• _To do_: Only the lines from the one containing "What Blender Python" through the one containing "R = math.radians" should be output, both ends included and exactly as they appear, minus any pictures.

•••••

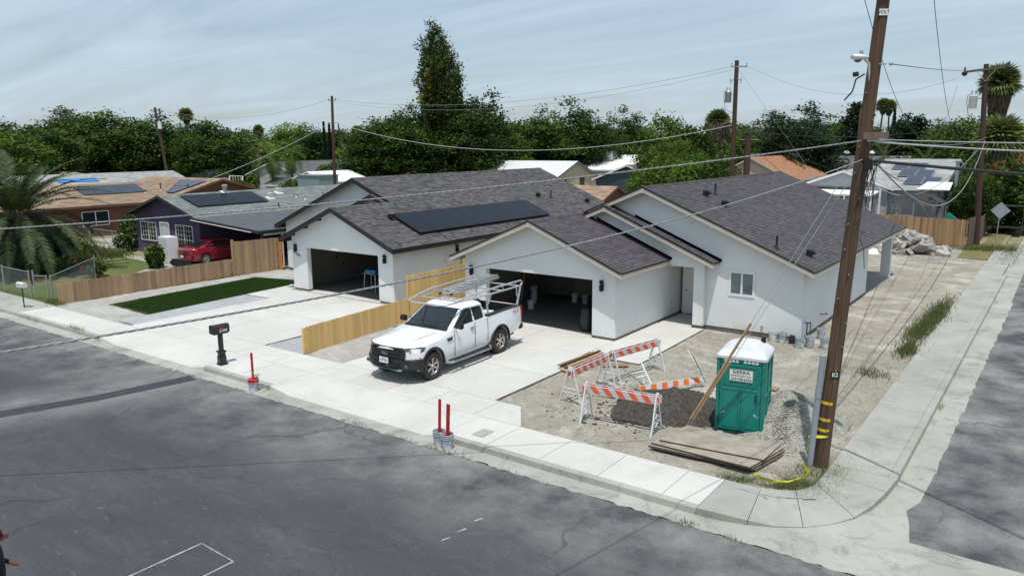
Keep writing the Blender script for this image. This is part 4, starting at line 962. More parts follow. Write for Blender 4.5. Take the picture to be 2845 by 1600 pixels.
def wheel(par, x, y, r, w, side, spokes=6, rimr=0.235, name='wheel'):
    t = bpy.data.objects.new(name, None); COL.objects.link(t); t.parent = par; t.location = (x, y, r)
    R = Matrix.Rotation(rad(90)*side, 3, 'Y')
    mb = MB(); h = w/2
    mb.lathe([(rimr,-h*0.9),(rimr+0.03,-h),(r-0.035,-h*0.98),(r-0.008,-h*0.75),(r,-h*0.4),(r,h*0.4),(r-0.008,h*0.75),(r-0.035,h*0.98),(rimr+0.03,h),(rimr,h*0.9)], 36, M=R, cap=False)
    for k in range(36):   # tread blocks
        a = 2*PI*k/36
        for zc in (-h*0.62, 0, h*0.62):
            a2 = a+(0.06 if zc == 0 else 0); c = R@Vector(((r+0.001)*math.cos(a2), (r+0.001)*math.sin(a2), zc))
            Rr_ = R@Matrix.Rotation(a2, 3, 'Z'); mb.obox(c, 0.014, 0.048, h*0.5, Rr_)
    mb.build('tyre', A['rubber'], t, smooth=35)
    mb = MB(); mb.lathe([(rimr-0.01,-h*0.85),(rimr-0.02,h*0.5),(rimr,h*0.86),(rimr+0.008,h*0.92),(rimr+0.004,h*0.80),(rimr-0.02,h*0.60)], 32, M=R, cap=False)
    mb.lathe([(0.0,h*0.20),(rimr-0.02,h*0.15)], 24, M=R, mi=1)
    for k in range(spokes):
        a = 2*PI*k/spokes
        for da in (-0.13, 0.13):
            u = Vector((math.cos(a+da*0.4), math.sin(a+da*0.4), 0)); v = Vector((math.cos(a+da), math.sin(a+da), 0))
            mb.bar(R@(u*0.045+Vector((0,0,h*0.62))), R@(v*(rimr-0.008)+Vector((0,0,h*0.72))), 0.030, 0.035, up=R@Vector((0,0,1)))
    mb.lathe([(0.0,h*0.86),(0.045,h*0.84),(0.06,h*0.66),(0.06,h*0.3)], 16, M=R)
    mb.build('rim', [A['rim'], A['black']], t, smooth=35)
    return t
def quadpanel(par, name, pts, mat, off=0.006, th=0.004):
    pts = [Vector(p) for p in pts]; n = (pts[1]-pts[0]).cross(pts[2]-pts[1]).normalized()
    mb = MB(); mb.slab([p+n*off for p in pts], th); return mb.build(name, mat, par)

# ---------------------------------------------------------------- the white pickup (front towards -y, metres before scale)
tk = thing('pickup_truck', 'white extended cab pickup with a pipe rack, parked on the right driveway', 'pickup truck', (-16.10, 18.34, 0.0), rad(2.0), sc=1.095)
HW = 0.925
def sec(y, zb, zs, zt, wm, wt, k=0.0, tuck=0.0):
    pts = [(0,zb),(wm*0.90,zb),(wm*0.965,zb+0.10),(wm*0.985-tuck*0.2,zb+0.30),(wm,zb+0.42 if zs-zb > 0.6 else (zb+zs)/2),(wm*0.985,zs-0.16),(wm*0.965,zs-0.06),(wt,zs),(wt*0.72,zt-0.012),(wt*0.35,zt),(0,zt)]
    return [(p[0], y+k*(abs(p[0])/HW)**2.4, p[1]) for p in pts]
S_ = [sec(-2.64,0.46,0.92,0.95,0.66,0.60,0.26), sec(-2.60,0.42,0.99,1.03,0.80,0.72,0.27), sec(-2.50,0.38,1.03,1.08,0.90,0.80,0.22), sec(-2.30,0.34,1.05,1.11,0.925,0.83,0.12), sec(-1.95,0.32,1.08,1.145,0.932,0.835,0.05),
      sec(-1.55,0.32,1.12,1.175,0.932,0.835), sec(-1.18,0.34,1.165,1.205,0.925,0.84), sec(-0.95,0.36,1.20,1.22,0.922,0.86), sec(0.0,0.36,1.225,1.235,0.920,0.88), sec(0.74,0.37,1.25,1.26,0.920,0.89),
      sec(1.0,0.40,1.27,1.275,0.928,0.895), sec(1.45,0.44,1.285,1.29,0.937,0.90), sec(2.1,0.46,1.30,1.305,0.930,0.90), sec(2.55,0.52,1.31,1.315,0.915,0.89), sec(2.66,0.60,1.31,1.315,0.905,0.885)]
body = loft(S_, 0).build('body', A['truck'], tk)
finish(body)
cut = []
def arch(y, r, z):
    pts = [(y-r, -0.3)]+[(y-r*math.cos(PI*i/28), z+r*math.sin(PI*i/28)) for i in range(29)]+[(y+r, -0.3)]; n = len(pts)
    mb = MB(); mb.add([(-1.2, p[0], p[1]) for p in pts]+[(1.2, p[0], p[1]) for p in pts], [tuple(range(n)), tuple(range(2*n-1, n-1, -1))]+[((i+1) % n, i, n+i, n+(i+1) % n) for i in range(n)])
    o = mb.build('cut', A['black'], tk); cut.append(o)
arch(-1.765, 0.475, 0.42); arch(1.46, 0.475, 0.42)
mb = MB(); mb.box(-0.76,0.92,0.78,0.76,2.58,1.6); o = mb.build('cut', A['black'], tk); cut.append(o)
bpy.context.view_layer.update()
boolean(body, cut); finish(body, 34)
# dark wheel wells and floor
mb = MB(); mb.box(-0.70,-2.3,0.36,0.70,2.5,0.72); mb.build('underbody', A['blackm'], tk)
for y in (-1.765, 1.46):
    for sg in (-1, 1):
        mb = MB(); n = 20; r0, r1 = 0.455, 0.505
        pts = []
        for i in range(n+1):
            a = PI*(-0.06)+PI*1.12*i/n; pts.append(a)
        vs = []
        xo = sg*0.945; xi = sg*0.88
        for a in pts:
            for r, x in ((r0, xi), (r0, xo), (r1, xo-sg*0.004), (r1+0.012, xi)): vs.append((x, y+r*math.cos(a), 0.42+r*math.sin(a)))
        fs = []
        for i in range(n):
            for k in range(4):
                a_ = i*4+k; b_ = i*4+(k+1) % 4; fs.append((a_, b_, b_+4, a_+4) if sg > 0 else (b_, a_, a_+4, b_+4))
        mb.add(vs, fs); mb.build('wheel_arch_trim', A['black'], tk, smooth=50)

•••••

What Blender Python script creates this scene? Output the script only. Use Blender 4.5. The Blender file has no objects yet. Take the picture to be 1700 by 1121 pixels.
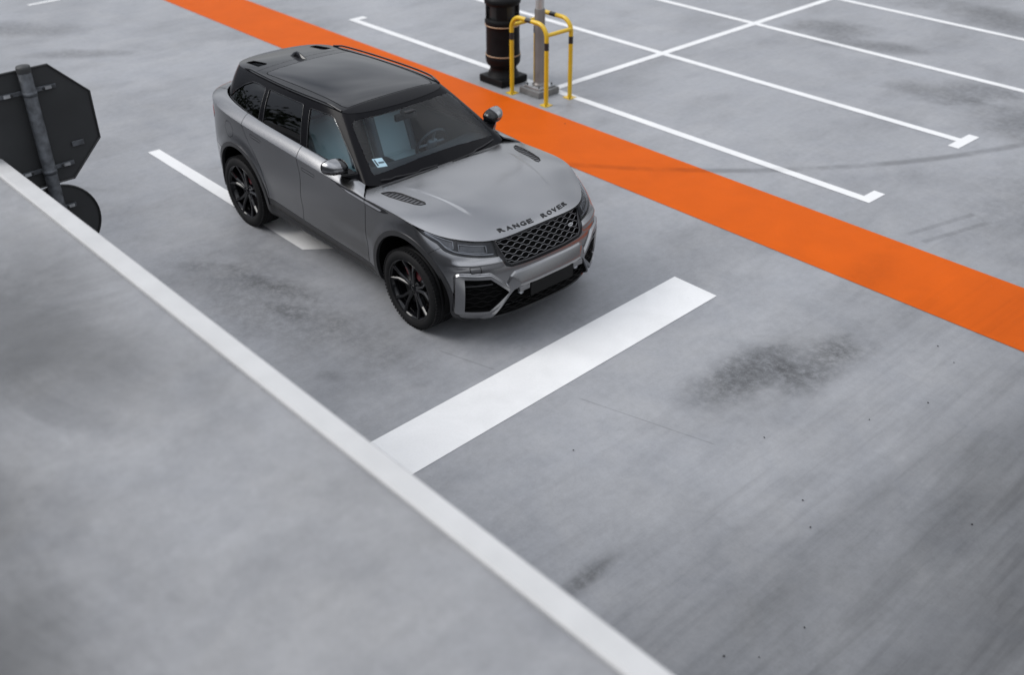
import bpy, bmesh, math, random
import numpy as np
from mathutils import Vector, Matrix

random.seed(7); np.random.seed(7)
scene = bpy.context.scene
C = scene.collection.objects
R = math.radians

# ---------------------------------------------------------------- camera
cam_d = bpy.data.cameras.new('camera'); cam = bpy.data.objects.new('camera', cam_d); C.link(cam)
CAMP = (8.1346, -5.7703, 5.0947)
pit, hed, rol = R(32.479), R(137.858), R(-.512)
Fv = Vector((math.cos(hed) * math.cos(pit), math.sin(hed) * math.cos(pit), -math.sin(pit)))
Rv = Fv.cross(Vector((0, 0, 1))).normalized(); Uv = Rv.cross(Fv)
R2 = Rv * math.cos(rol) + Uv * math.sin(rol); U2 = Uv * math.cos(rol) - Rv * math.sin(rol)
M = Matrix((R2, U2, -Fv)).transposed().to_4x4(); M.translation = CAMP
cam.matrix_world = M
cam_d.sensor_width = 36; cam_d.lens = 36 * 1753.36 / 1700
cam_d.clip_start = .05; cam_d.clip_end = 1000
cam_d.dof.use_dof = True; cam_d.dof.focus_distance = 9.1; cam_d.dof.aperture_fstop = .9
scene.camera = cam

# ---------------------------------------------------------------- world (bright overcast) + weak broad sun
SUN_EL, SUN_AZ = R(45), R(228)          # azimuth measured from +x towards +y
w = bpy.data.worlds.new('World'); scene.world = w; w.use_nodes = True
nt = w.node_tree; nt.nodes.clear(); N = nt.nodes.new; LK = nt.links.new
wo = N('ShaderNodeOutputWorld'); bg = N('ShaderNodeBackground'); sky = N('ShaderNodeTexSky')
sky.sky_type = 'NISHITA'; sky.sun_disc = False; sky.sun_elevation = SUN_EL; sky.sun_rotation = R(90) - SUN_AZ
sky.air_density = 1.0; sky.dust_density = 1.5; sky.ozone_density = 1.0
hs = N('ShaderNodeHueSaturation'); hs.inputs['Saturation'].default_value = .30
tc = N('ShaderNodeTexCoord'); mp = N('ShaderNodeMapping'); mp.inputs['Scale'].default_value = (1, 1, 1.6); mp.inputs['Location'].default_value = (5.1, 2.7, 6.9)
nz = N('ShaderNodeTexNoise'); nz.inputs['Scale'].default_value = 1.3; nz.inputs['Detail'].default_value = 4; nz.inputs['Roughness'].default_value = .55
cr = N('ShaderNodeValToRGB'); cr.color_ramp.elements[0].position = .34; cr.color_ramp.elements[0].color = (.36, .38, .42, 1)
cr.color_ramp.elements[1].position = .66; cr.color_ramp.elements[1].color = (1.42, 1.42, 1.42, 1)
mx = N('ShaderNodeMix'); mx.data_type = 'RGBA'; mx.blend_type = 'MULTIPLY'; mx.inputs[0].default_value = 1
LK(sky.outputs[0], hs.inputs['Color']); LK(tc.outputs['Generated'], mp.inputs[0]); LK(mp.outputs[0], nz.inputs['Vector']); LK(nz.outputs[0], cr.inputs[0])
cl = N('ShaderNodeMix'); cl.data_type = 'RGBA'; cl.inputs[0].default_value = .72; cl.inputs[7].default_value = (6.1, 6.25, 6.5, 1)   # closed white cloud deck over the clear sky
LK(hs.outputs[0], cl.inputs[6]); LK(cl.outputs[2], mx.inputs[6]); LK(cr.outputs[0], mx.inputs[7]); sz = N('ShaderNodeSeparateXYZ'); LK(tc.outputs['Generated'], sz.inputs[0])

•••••

• _The answer_:
What Blender Python script creates this scene? Output the script only. Use Blender 4.5. The Blender file has no objects yet. Take the picture to be 1700 by 1121 pixels.
import bpy, bmesh, math, random
import numpy as np
from mathutils import Vector, Matrix

random.seed(7); np.random.seed(7)
scene = bpy.context.scene
C = scene.collection.objects
R = math.radians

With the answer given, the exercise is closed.